Let’s start with what it’s not. I know it is not dissatisfaction with where we live. I love our little downtown home in a city that’s just starting to rediscover itself, and I love where I’m from originally – the beautiful Door Peninsula with beaches 20 miles in any direction. Instead, I think it has to do with two things: curiosity and re-appreciation. Curiosity is what drives the desire to plan the trip. It’s what has us wondering, “What do the buildings look like there? What does the food taste like there? What does the weather feel like there?” It’s a sort of yearning to experience new things that aren’t a part of our day-to-day lives (which can be as simple – or as profound – as seeing mountains for the first time when you spent your whole life in the flatlands of eastern Wisconsin).
In my experience, if we give ourselves enough time with one place, these discoveries are followed by a humbling gratefulness for being more connected to the rest of the world.

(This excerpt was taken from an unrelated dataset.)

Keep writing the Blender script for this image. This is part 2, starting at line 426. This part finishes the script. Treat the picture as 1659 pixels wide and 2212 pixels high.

The second part, re-appreciation, is harder to explain. Re-apprceiation (although it’s possible that I just made that word up) is the thing that has us coming home from a trip happier and more bonded to the people in our lives. When we travel as a family, as a couple, or as a group of friends, we are working together to overcome obstacles (language barriers, getting lost, travel anxieties) and there are moments that require skills we don’t often use at home. Partners are reminded of the wonderful characteristics and talents possessed by this person they love that are easily forgotten in our day-to-day lives where so many “conversations” revolve around how much laundry there is to do, or the leak that needs to be fixed, or the obligations that fill the weekend. We can more easily feel those skills – patience, flexibility, creative problem solving, street savviness – when we are out of our normal spaces, away from our jobs, and more open to everything around us, including each other.
This is why we travel. This is why each year includes plans of an adventure to someplace we’ve never been. It’s why my idea book comes home fuller, my film all spent and memory cards depleted, a suitcase of dirty laundry, and that feeling of happy exhaustion.
Images above are 35 mm film scans from our trip to California in late February.